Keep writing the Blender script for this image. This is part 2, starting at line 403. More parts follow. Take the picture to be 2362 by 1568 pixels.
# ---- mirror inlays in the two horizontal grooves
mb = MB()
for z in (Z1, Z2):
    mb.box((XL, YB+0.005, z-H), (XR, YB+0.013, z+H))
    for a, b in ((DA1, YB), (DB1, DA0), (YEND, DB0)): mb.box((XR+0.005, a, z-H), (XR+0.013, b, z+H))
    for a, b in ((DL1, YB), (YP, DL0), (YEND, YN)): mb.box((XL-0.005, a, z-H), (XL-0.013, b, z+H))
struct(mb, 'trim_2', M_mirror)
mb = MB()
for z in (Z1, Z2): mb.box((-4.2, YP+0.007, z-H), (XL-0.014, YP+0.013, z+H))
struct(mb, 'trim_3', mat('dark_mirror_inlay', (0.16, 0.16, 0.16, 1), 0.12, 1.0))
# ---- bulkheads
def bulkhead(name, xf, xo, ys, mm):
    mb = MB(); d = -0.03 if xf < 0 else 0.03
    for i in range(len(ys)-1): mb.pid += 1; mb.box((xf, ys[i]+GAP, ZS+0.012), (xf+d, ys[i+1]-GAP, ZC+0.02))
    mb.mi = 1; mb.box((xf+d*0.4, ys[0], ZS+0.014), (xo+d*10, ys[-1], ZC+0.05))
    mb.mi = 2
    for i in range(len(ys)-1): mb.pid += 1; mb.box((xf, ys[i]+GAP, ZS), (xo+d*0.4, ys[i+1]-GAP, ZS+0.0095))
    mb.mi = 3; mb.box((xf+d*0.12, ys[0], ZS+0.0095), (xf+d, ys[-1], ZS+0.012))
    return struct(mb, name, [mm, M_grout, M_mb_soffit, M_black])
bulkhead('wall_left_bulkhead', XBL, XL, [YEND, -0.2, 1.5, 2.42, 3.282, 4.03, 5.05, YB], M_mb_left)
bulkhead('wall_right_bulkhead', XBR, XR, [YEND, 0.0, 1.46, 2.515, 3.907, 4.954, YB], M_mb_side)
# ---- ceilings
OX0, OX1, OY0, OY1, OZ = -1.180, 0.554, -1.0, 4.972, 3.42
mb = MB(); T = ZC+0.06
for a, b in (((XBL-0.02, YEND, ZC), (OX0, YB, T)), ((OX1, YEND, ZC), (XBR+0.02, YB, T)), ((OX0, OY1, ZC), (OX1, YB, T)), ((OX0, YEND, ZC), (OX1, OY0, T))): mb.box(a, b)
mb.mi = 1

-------

*Aim:* The whole listing above needs to be written out again exactly.

*The completed task:*
Keep writing the Blender script for this image. This is part 2, starting at line 403. More parts follow. Take the picture to be 2362 by 1568 pixels.
# ---- mirror inlays in the two horizontal grooves
mb = MB()
for z in (Z1, Z2):
    mb.box((XL, YB+0.005, z-H), (XR, YB+0.013, z+H))
    for a, b in ((DA1, YB), (DB1, DA0), (YEND, DB0)): mb.box((XR+0.005, a, z-H), (XR+0.013, b, z+H))
    for a, b in ((DL1, YB), (YP, DL0), (YEND, YN)): mb.box((XL-0.005, a, z-H), (XL-0.013, b, z+H))
struct(mb, 'trim_2', M_mirror)
mb = MB()
for z in (Z1, Z2): mb.box((-4.2, YP+0.007, z-H), (XL-0.014, YP+0.013, z+H))
struct(mb, 'trim_3', mat('dark_mirror_inlay', (0.16, 0.16, 0.16, 1), 0.12, 1.0))
# ---- bulkheads
def bulkhead(name, xf, xo, ys, mm):
    mb = MB(); d = -0.03 if xf < 0 else 0.03
    for i in range(len(ys)-1): mb.pid += 1; mb.box((xf, ys[i]+GAP, ZS+0.012), (xf+d, ys[i+1]-GAP, ZC+0.02))
    mb.mi = 1; mb.box((xf+d*0.4, ys[0], ZS+0.014), (xo+d*10, ys[-1], ZC+0.05))
    mb.mi = 2
    for i in range(len(ys)-1): mb.pid += 1; mb.box((xf, ys[i]+GAP, ZS), (xo+d*0.4, ys[i+1]-GAP, ZS+0.0095))
    mb.mi = 3; mb.box((xf+d*0.12, ys[0], ZS+0.0095), (xf+d, ys[-1], ZS+0.012))
    return struct(mb, name, [mm, M_grout, M_mb_soffit, M_black])
bulkhead('wall_left_bulkhead', XBL, XL, [YEND, -0.2, 1.5, 2.42, 3.282, 4.03, 5.05, YB], M_mb_left)
bulkhead('wall_right_bulkhead', XBR, XR, [YEND, 0.0, 1.46, 2.515, 3.907, 4.954, YB], M_mb_side)
# ---- ceilings
OX0, OX1, OY0, OY1, OZ = -1.180, 0.554, -1.0, 4.972, 3.42
mb = MB(); T = ZC+0.06
for a, b in (((XBL-0.02, YEND, ZC), (OX0, YB, T)), ((OX1, YEND, ZC), (XBR+0.02, YB, T)), ((OX0, OY1, ZC), (OX1, YB, T)), ((OX0, YEND, ZC), (OX1, OY0, T))): mb.box(a, b)
mb.mi = 1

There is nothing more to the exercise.